--- START ---
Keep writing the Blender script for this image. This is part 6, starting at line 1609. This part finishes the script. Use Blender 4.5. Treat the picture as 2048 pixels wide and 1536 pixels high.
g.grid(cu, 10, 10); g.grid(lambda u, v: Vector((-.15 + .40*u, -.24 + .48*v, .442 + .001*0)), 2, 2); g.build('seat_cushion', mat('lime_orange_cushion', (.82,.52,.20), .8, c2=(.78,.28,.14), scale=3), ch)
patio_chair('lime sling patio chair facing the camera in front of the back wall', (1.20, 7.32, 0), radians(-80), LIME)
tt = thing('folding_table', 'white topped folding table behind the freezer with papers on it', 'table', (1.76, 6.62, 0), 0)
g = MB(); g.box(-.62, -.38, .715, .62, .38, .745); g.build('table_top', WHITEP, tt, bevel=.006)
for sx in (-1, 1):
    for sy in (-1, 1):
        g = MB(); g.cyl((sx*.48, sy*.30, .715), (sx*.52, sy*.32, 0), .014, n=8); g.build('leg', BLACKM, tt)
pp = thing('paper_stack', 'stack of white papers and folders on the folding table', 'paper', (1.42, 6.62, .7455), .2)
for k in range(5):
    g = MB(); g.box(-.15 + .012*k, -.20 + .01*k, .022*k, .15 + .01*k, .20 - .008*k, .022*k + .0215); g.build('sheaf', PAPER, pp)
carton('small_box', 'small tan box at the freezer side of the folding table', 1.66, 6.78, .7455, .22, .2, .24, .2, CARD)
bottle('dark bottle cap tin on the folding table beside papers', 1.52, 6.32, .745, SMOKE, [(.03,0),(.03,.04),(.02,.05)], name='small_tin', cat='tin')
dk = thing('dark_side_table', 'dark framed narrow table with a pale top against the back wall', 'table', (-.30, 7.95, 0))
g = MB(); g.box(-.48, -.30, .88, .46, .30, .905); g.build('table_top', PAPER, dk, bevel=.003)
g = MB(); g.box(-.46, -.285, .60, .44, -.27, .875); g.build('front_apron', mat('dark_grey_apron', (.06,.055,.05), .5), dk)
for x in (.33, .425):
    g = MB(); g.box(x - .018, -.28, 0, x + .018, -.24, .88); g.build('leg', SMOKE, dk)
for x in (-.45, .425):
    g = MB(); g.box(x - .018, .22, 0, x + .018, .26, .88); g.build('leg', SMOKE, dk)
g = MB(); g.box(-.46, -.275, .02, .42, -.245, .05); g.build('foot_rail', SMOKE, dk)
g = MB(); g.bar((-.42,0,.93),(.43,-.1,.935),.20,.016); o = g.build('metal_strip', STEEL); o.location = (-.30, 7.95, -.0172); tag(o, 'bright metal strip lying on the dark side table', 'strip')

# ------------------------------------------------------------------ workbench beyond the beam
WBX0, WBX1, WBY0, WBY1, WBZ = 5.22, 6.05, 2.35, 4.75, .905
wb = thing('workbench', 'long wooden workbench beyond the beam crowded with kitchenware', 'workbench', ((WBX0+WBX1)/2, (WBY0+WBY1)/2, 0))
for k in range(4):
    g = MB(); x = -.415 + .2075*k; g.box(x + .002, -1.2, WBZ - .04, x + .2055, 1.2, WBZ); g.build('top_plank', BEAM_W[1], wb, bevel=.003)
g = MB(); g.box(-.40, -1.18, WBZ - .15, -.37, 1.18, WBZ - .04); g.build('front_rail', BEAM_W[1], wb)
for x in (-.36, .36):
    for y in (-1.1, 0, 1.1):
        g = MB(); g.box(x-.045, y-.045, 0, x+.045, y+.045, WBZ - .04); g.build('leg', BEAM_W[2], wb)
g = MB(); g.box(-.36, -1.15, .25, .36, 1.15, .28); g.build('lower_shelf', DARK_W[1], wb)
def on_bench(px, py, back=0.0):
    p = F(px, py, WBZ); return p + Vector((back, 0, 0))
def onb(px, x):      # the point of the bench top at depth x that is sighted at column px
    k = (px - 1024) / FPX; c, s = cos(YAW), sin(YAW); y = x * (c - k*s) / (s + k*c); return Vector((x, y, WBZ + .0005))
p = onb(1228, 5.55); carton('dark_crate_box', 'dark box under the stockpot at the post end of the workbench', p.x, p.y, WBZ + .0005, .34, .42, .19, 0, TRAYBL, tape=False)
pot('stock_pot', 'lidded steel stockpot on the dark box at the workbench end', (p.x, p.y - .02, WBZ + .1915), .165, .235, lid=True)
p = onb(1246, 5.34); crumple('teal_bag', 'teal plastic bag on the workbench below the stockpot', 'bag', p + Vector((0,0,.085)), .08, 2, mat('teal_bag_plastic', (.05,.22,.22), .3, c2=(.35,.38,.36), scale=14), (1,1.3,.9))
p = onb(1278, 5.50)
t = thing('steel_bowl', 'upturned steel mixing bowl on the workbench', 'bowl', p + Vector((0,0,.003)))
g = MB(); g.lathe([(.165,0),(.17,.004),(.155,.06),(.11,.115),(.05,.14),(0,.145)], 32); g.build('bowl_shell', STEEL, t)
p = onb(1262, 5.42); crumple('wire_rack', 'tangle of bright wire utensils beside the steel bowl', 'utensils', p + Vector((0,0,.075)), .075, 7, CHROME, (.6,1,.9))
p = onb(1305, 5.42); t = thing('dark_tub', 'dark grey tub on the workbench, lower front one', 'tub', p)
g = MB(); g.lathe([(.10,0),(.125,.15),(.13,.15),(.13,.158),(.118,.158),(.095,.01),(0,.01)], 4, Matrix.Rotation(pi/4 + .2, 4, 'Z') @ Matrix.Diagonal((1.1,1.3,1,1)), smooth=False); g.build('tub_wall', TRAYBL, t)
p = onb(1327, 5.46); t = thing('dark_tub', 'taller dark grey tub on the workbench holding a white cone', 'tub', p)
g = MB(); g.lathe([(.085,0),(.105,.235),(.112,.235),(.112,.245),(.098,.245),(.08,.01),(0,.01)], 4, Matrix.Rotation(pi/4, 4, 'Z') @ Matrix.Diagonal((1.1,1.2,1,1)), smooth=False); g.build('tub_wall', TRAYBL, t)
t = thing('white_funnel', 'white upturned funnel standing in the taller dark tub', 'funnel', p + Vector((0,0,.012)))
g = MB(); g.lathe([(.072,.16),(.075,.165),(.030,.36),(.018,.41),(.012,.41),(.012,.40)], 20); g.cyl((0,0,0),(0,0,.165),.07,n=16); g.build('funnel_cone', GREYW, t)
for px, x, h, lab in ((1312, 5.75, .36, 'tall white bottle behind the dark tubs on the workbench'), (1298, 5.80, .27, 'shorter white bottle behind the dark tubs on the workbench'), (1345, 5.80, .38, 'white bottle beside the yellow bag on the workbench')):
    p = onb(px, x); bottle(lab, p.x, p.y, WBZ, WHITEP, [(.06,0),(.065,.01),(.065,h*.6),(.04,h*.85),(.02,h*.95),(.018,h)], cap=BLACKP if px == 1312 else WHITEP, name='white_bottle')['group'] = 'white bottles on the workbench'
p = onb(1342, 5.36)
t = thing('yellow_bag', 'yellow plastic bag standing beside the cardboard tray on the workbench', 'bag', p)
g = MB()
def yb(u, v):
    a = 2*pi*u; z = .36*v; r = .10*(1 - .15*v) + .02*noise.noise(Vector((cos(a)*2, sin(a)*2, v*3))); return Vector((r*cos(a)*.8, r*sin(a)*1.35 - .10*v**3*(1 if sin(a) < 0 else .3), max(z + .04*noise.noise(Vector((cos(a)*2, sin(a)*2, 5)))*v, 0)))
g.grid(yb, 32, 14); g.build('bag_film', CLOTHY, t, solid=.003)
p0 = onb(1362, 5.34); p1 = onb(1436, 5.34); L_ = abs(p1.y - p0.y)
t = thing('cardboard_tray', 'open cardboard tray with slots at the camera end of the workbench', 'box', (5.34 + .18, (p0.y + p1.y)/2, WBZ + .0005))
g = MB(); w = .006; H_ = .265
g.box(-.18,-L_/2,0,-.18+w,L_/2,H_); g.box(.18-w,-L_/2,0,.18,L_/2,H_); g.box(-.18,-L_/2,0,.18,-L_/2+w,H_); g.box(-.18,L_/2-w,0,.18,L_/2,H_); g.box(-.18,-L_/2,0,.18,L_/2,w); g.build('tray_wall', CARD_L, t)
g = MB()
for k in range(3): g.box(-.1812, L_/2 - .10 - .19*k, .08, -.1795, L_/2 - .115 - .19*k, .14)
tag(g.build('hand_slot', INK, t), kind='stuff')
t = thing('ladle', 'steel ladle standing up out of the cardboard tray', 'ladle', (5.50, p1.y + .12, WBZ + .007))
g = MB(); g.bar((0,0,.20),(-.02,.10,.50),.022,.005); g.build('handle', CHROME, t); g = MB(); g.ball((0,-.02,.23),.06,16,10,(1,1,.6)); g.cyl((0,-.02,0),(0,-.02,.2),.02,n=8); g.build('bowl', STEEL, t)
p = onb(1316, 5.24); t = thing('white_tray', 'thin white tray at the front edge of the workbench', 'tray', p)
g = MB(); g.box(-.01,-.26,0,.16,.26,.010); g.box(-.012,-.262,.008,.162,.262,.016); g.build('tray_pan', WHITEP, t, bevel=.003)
--- END ---
Print only the lines from the top of the data above down to the line holding "g = MB(); g.bar((-.42,0,.93),(.43,-.1,.935),.20,.016);", inclusive.

▶ [Result of the task]:
Keep writing the Blender script for this image. This is part 6, starting at line 1609. This part finishes the script. Use Blender 4.5. Treat the picture as 2048 pixels wide and 1536 pixels high.
g.grid(cu, 10, 10); g.grid(lambda u, v: Vector((-.15 + .40*u, -.24 + .48*v, .442 + .001*0)), 2, 2); g.build('seat_cushion', mat('lime_orange_cushion', (.82,.52,.20), .8, c2=(.78,.28,.14), scale=3), ch)
patio_chair('lime sling patio chair facing the camera in front of the back wall', (1.20, 7.32, 0), radians(-80), LIME)
tt = thing('folding_table', 'white topped folding table behind the freezer with papers on it', 'table', (1.76, 6.62, 0), 0)
g = MB(); g.box(-.62, -.38, .715, .62, .38, .745); g.build('table_top', WHITEP, tt, bevel=.006)
for sx in (-1, 1):
    for sy in (-1, 1):
        g = MB(); g.cyl((sx*.48, sy*.30, .715), (sx*.52, sy*.32, 0), .014, n=8); g.build('leg', BLACKM, tt)
pp = thing('paper_stack', 'stack of white papers and folders on the folding table', 'paper', (1.42, 6.62, .7455), .2)
for k in range(5):
    g = MB(); g.box(-.15 + .012*k, -.20 + .01*k, .022*k, .15 + .01*k, .20 - .008*k, .022*k + .0215); g.build('sheaf', PAPER, pp)
carton('small_box', 'small tan box at the freezer side of the folding table', 1.66, 6.78, .7455, .22, .2, .24, .2, CARD)
bottle('dark bottle cap tin on the folding table beside papers', 1.52, 6.32, .745, SMOKE, [(.03,0),(.03,.04),(.02,.05)], name='small_tin', cat='tin')
dk = thing('dark_side_table', 'dark framed narrow table with a pale top against the back wall', 'table', (-.30, 7.95, 0))
g = MB(); g.box(-.48, -.30, .88, .46, .30, .905); g.build('table_top', PAPER, dk, bevel=.003)
g = MB(); g.box(-.46, -.285, .60, .44, -.27, .875); g.build('front_apron', mat('dark_grey_apron', (.06,.055,.05), .5), dk)
for x in (.33, .425):
    g = MB(); g.box(x - .018, -.28, 0, x + .018, -.24, .88); g.build('leg', SMOKE, dk)
for x in (-.45, .425):
    g = MB(); g.box(x - .018, .22, 0, x + .018, .26, .88); g.build('leg', SMOKE, dk)
g = MB(); g.box(-.46, -.275, .02, .42, -.245, .05); g.build('foot_rail', SMOKE, dk)
g = MB(); g.bar((-.42,0,.93),(.43,-.1,.935),.20,.016); o = g.build('metal_strip', STEEL); o.location = (-.30, 7.95, -.0172); tag(o, 'bright metal strip lying on the dark side table', 'strip')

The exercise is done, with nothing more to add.